The survey showed that a pledge to offer the lowest tariff would give an energy company the biggest boost to its reputation, followed by introducing simpler bills and providing better customer service.

Value for money is an increasingly important factor when attracting customers. When choosing a supplier, 79 per cent said this was a more important factor than it was five years ago, and 66 per cent said it was the only thing that mattered when selecting a supplier.

More than 75 per cent said the news of SSE's fine would make them less likely to use the firm in the future. The female respondents felt more strongly about this than the males.

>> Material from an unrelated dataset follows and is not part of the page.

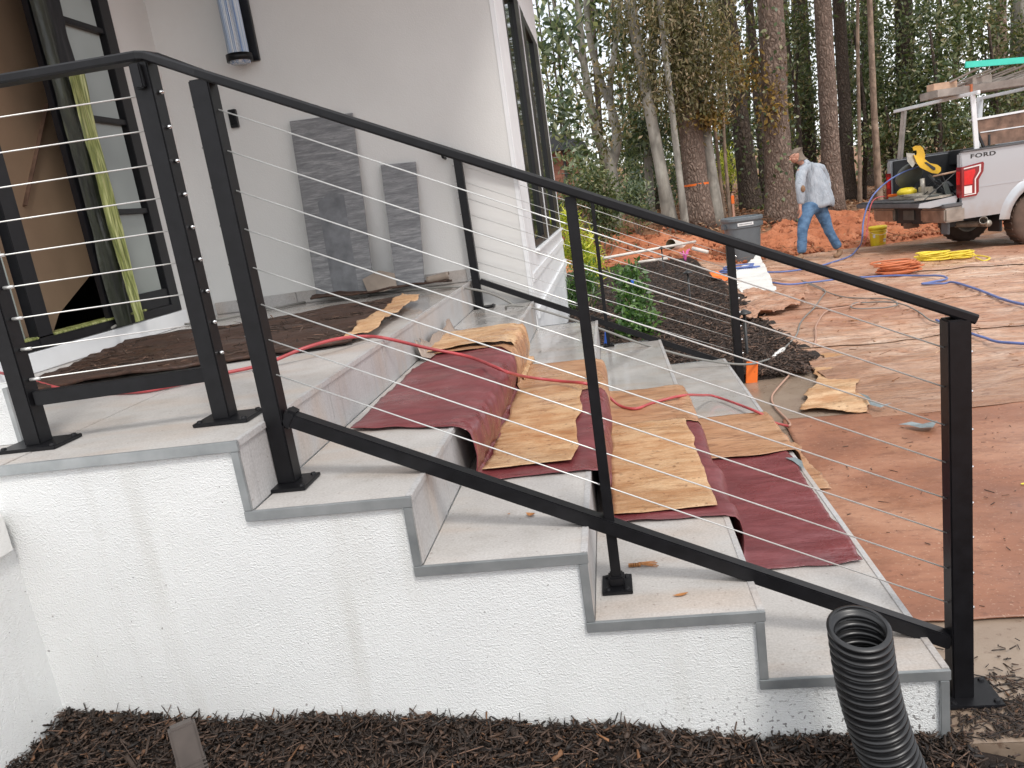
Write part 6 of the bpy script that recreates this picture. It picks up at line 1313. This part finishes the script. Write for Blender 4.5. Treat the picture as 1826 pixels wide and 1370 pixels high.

Overall, British Gas was named the big six supplier with the best reputation. Some 20 per cent stated it had the best overall image - up four percentage points on a year ago, compared with a two percentage point drop for SSE. However, trust in energy firms remains very low: 62 per cent said that pricing was no clearer than a year ago, and 80 per cent did not trust the big six to sell them the cheapest deals.

Survey of 2,000 members of the public conducted by global research agency OnePoll


HOW I SEE IT

Mike Robb, Head of corporate comms, Cicero

Two industries have had their reputations dented more than most in recent years: banking and energy. The battle for public enemy number one is a close-run thing, though on the face of it, the latter has the far bigger job. After all, energy firms provide a product consumers are aware of every minute of every day, especially so during this seemingly never-ending winter.

The sector has a huge educational job on its hands to change perception and rebuild trust. Comms must play a central role in that, particularly to explain pricing and why, despite enormous profits, providers are introducing record price hikes.

The fact that 77 per cent of respondents said the Government has not been strict enough on the energy companies, despite a swathe of activity over the past 12 months, should ring some alarm bells in CEO offices. With little more than two years until the next election, expect the industry to face further political interest in what is an easy win for electioneering Westminster types.